Just like the original film, the commercial is largely silent. There is ambient sound, plus noises such as Warhol opening a bottle of Heinz ketchup. "It doesn't come out," the Pittsburgh native says as he shakes the bottle. (Heinz was not involved in the effort, Burger King says.)
The film has flown largely under the radar beyond art circles (it's currently part of the Whitney Museum of Art's Warhol retrospective), though plenty of people have had their own fun with it. Actor Macaulay Culkin mimicked the film in 2013, substituting a slice of pizza for the Whopper. And Iggy Pop recreated the scene for a Death Valley Girls music video.
The idea will undoubtedly generate buzz for Burger King, the marketing of which includes stunts such as Google Home of the Whopper (a commercial that triggered the smart speakers of TV audiences at home) and selling Whoppers for a penny (only if ordered on Burger King's mobile app while in or near a McDonald's).
While Super Bowl ads are often about generating buzz and accolades, Burger King could also use a sales boost. The entire U.S. fast-food industry is trying to get ahead in what
McDonald's CEO Steve Easterbrook last week said is becoming "an increasingly competitive market-share fight."

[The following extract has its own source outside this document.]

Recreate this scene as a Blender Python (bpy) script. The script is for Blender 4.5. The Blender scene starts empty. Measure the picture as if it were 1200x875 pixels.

Restaurant Brands International's preliminary results show that Burger King's U.S. same-store sales rose 1.4 percent in 2018, less impressive than the 2.5 percent growth posted in 2017. Meanwhile, McDonald's sales growth also slowed a bit, but continued to outpace the Home of the Whopper. The Golden Arches' U.S. sales rose 2.5 percent last year on top of a 3.6 percent jump in 2017.
As for Warhol, who died in 1987, it's somewhat fitting to see the pop-art icon in a Super Bowl commercial. He worked on Madison Avenue as an illustrator for companies including CBS, which aired this year's Super Bowl, and went on to create works of art featuring brands such as Campbell's Soup and Coca-Cola. Charlatan? Genius? Both? If he were alive, he'd probably make a silk-screen print of the King to hang next to Marilyn Monroe.
"We believe that it's kind of cool that he did a lot of art that looked like advertising and that we are using his art to advertise," says Machado. "It's like a silent assassin in the clutter of the Super Bowl."